Global Policy Forum

UN Starts Curbs on Kabul


By Pamela Constable

Washington Post
November 15, 1999

New Delhi - International flights to Afghanistan were banned and overseas assets of its radical Islamic government were frozen Sunday when the Taleban failed to comply with a UN demand to turn over Osama bin Laden, the fugitive Saudi businessman, to face U.S. charges of terrorism. Taleban officials asked the United Nations on Saturday to postpone such sanctions and called for talks with the United States. But they continued to assert that Mr. bin Laden was an ''honored guest'' and could not, therefore, be handed over to ''infidels.'' Mr. bin Laden, a sworn enemy of the West who has lived in Afghanistan since 1996, is suspected by the U.S. authorities of financing and directing the August 1998 bombings of two U.S. embassies in East Africa in which 224 people were killed.

On Sunday, tens of thousands of Afghans marched through the streets of Kabul to protest the sanctions, Reuters reported. Demonstrators threw stones and broke into two UN offices, smashing computers, wrecking gates and windows, and burning the UN flag. The United States, which imposed its own sanctions on the Taleban this year, had pushed for similar UN restrictions. The UN sanctions call on all nations to freeze Taleban's overseas assets and ban aircraft owned, leased or operated by the Taleban from taking off or landing. Exemptions to the flight ban are permitted for humanitarian reasons or to allow the annual Islamic pilgrimage to Mecca.

As the sanctions went into force, authorities in neighboring Pakistan continued to investigate the firing on Friday of rockets at the U.S. Embassy in Islamabad, a second U.S. diplomatic center and several other buildings that house UN offices and other international facilities. The Pakistani authorities said they had not identified any suspects. But U.S. officials and Pakistani experts said the attacks, which wounded six people, could be a warning not to press Afghanistan or Mr. bin Laden, a hero to many Islamic fundamentalists.

In Washington, the State Department issued a warning to all Americans abroad, urging them not to go to Afghanistan and to be alert to any action by the Taleban. At least a half-dozen radical Islamic groups in Pakistan, many with ties to the Taleban, have warned that they will avenge any foreign move against Afghanistan or Mr. bin Laden. One Islamic cleric asserted last month that his followers would target Americans if the United States attacked Afghanistan. An official for a Pakistani Islamic group said: ''Osama is not just a name. He is a phenomenon that embodies the jihads being fought from Central Asia to Kashmir.''

Mr. bin Laden, an heir to a large Saudi construction fortune, is alleged to have financed numerous attacks by Islamic terrorists. He has denied being behind the attacks, and his whereabouts in Afghanistan is not known. On Friday, the Taleban's top leader, Mullah Mohammed Omar, condemned the Islamabad rocket firings, suggesting they were part of a plot to undermine his government's ties with Pakistan and the West. But prior to the attack, other Taleban officials warned that the United States would face divine retribution, including ''storms and earthquakes,'' if it tried to harm Mr. bin Laden. ''We will never hand over Osama bin Laden, and we will not force him out,'' the Taleban's foreign minister, Wakil Ahmed Muttawakil, said Tuesday. ''He will remain free in defiance of America,'' the foreign minister said, adding, ''We will not hand him to an infidel nation.''

This year, the Clinton administration banned all U.S. trade and investment in Afghanistan because of the Taleban's refusal to turn over Mr. bin Laden. On Oct. 15, the UN Security Council followed suit, giving the Kabul government one month to give up Mr. bin Laden or face more sanctions. Whether the attacks in Islamabad prove to be linked to the sanctions, the incident has highlighted the difficult choice facing Pakistan's month-old military government over its policy toward Afghanistan.
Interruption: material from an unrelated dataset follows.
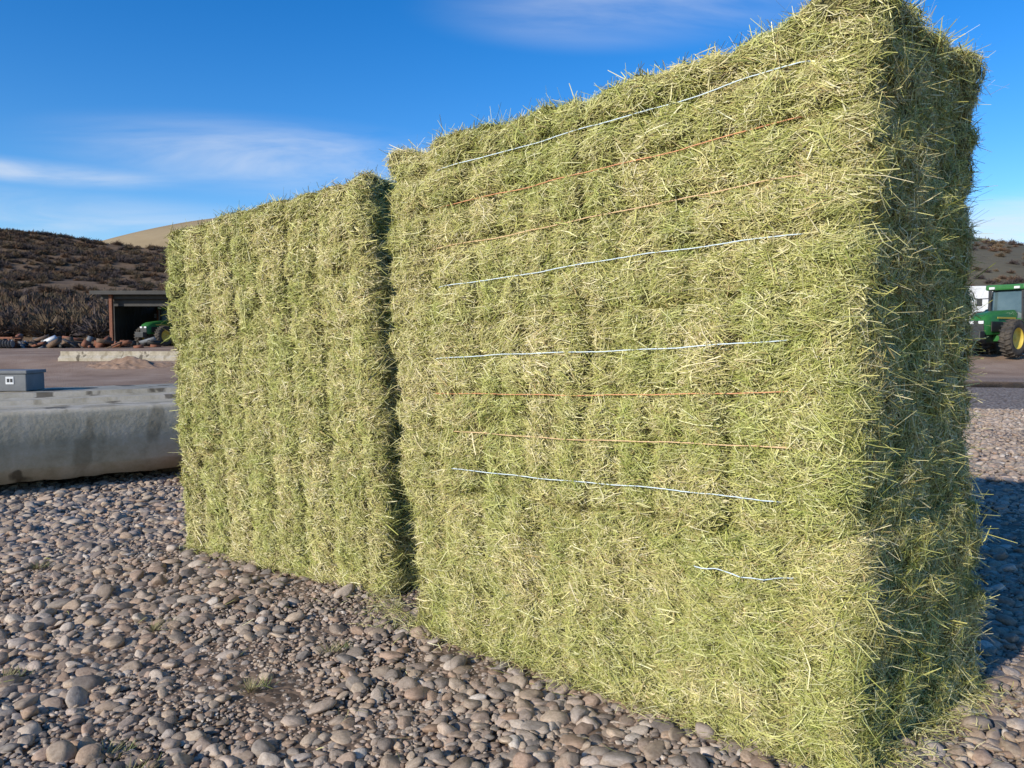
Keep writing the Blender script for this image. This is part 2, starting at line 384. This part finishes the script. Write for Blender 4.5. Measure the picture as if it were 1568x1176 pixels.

Pakistan has been one of the Taleban's few international allies, and the Kabul regime provided fighters for Pakistan's guerrilla war with India over the disputed Himalayan region of Kashmir. But Pakistan's new ruler, General Pervez Musharraf, seeks to promote friendly relations with the United States, and his country badly needs Western aid and loans. General Musharraf has said that he will not tolerate Islamic terrorism in Pakistan and that he supports the aim of a ''truly representative'' government in Afghanistan.